Don't include pictures. Quote the lines below from the first through the line that contains "def row(u, v, z=0.0): p".

+++++

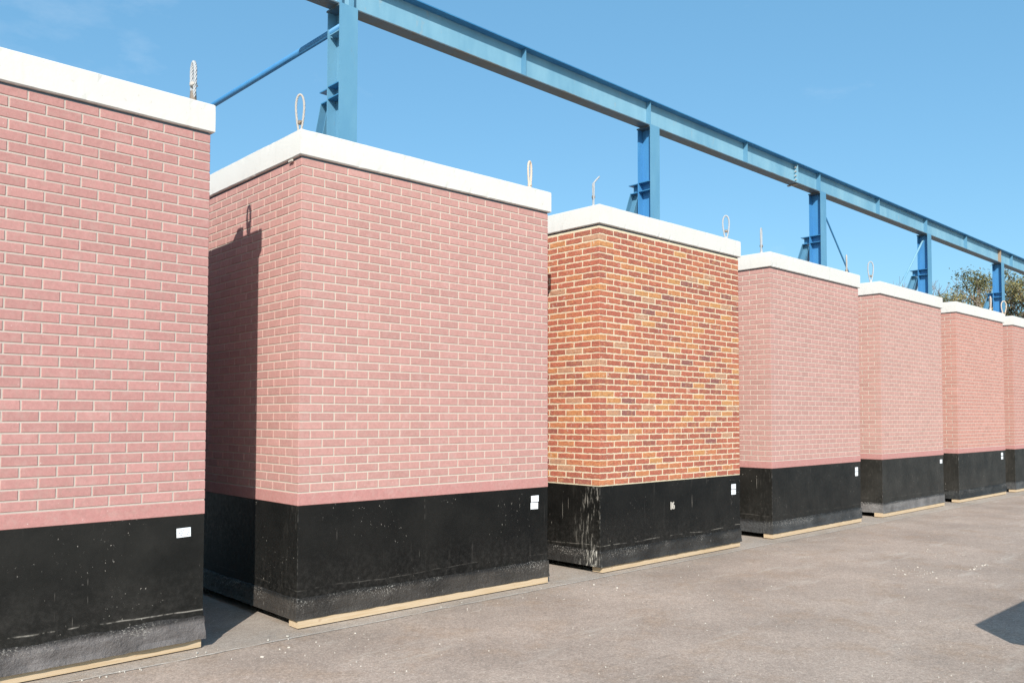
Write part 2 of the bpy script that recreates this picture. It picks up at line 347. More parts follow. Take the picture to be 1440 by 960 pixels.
M_JOINT = m_asphalt('joint_filler', (0.47, 0.42, 0.365), 2.0)
M_LAND = m_plain('dry_ground', (0.16, 0.15, 0.09), 0.95, 0.1, 0, 3, 0.4)

# ------------------------------------------------------------------ row frame (v axis points to the back of the row)
RA = R(43.6)
EX = Vector((math.cos(RA), math.sin(RA), 0)); EY = Vector((-math.sin(RA), math.cos(RA), 0))
def row(u, v, z=0.0): p = EX * u + EY * v; return (p.x, p.y, z)

# ------------------------------------------------------------------ ground
g = MB(); g.add([(-700, -700, -0.012), (700, -700, -0.012), (700, 700, -0.012), (-700, 700, -0.012)], [(0, 1, 2, 3)])
tag(g.build('ground', M_LAND), kind='structure')
def vj(u): return 5.12 - 0.006 * (u - 3) * 1.0 + 0.02 * noise.noise(Vector((u * 1.3, 0, 0))) + 0.008 * noise.noise(Vector((u * 9, 3, 0)))
g = MB(); g.add([row(-40, -60), row(90, -60), row(90, 60), row(-40, 60)], [(0, 1, 2, 3)])
tag(g.build('pavement', M_APRON), kind='structure')
us = [-20 + i * 0.08 for i in range(int(80 / 0.08))]
g = MB(); n = len(us)
g.add([row(u, vj(u), 0.004) for u in us] + [row(u, -50, 0.004) for u in us], [(i, i + n, i + n + 1, i + 1) for i in range(n - 1)])
tag(g.build('asphalt_yard', M_ASPH), kind='structure')
g = MB()
A = [row(u, vj(u) + 0.014 + 0.018 * noise.noise(Vector((u * 6, 7, 0))), 0.008) for u in us]; B = [row(u, vj(u) - 0.006 - 0.012 * noise.noise(Vector((u * 11, 9, 0))), 0.008) for u in us]
g.add(A + B, [(i, i + n, i + n + 1, i + 1) for i in range(n - 1)])
tag(g.build('pavement_joint', M_JOINT), kind='structure')
# chips of paint and stone lying about
g = MB(); rr = random.Random(5)
def chip(x, y, r_, z=0.0085):
    k = rr.randint(4, 6); a0 = rr.random() * 6.3; el = rr.uniform(0.35, 1.0); ro = rr.random() * 6.3; h = min(0.004, r_ * 0.4)
    V = []
    for i in range(k):
        an = a0 + 2 * math.pi * i / k; q = rr.uniform(0.6, 1.1) * r_; px, py = q * math.cos(an), q * math.sin(an) * el
        V.append((x + px * math.cos(ro) - py * math.sin(ro), y + px * math.sin(ro) + py * math.cos(ro)))
    g.add([(a, b, z - 0.004) for a, b in V] + [(x + (a - x) * 0.8, y + (b - y) * 0.8, z + h) for a, b in V],
          [tuple(range(k, 2 * k))] + [(i, (i + 1) % k, k + (i + 1) % k, k + i) for i in range(k)])
for i in range(1500):
    Y = 3.9 + 18 * rr.random() ** 1.7; X = Y * rr.uniform(-0.3, 0.64)
    if Vector((X, Y, 0)).dot(EY) > 5.0 or rr.random() > 0.5 + 0.6 * noise.noise(Vector((X * 1.2, Y * 1.2, 4))): continue
    chip(X, Y, rr.uniform(0.002, 0.0055) * (1.9 if rr.random() < 0.05 else 1))
for (cu, cv, nn, su, sv) in [(2.85, 4.93, 9, .25, .06), (2.4, 5.17, 7, .2, .03), (1.2, 5.0, 9, .3, .03), (4.6, 5.15, 8, .4, .03), (8.4, 3.2, 26, .25, .10), (9.3, 2.9, 22, .5, .03), (5.5, 4.9, 8, .3, .1), (1.7, 5.1, 8, .3, .02)]:
    for i in range(nn):
        p = row(cu + rr.gauss(0, su), cv + rr.gauss(0, sv)); chip(p[0], p[1], rr.choice((0.003, 0.005, 0.008, 0.013)))
tag(g.build('chips', M_CHIP), 'pale chips of paint and stone strewn over the asphalt', 'debris', kind='stuff')

# ------------------------------------------------------------------ bricks
brick_cache = {}
def brick_mesh(style, L, H, D, variant, cab=0):
    key = (style + str(cab), round(L, 3), round(H, 3), variant)
    if key in brick_cache: return brick_cache[key]
    r_ = random.Random(int(key[1] * 1000) * 977 + int(key[2] * 1000) * 31 + variant + (7 if style == 'pink' else 99))
    m = MB(); m.cur = (variant + 0.5) / NV[style]
    j = 0.0006 if style == 'pink' else 0.0027; ch = 0.0022 if style == 'pink' else 0.0035
    nx = 1 if style == 'pink' else max(2, int(L / 0.03))
    per = []
    for i in range(nx): per.append((L * i / nx, 0))
    per.append((L, 0))
    for i in range(nx): per.append((L * (nx - i) / nx, H))
    per.append((0, H))
    k = len(per); out = []; inn = []
    for (x, z) in per:
        dx, dz = r_.uniform(-j, j), r_.uniform(-j, j)
        out.append((x + dx, ch, z + dz))
        ix = min(max(x, ch * 1.1), L - ch * 1.1); iz = min(max(z, ch), H - ch)
        inn.append((ix + dx, r_.uniform(-j, j) * 0.6, iz + dz))
    back = [(min(max(x, 0), L), D, z) for x, z in per]
    F = [tuple(range(k))] + [(i, k + i, k + (i + 1) % k, (i + 1) % k) for i in range(k)] + [(k + i, 2 * k + i, 2 * k + (i + 1) % k, k + (i + 1) % k) for i in range(k)]
    m.add(inn + out + back, F)
    me = (m.v, m.f, m.cur); brick_cache[key] = [m, None]
    return brick_cache[key]
NV = {'pink': 9, 'rustic': 22}
def brick_obj(entry, style, cab):
    if entry[1] is None: entry[1] = entry[0].mesh('brick', PINKS[cab] if style == 'pink' else M_RUST)
    return entry[1]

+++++

ANSWER TO THIS EXERCISE
Write part 2 of the bpy script that recreates this picture. It picks up at line 347. More parts follow. Take the picture to be 1440 by 960 pixels.
M_JOINT = m_asphalt('joint_filler', (0.47, 0.42, 0.365), 2.0)
M_LAND = m_plain('dry_ground', (0.16, 0.15, 0.09), 0.95, 0.1, 0, 3, 0.4)

# ------------------------------------------------------------------ row frame (v axis points to the back of the row)
RA = R(43.6)
EX = Vector((math.cos(RA), math.sin(RA), 0)); EY = Vector((-math.sin(RA), math.cos(RA), 0))
def row(u, v, z=0.0): p = EX * u + EY * v; return (p.x, p.y, z)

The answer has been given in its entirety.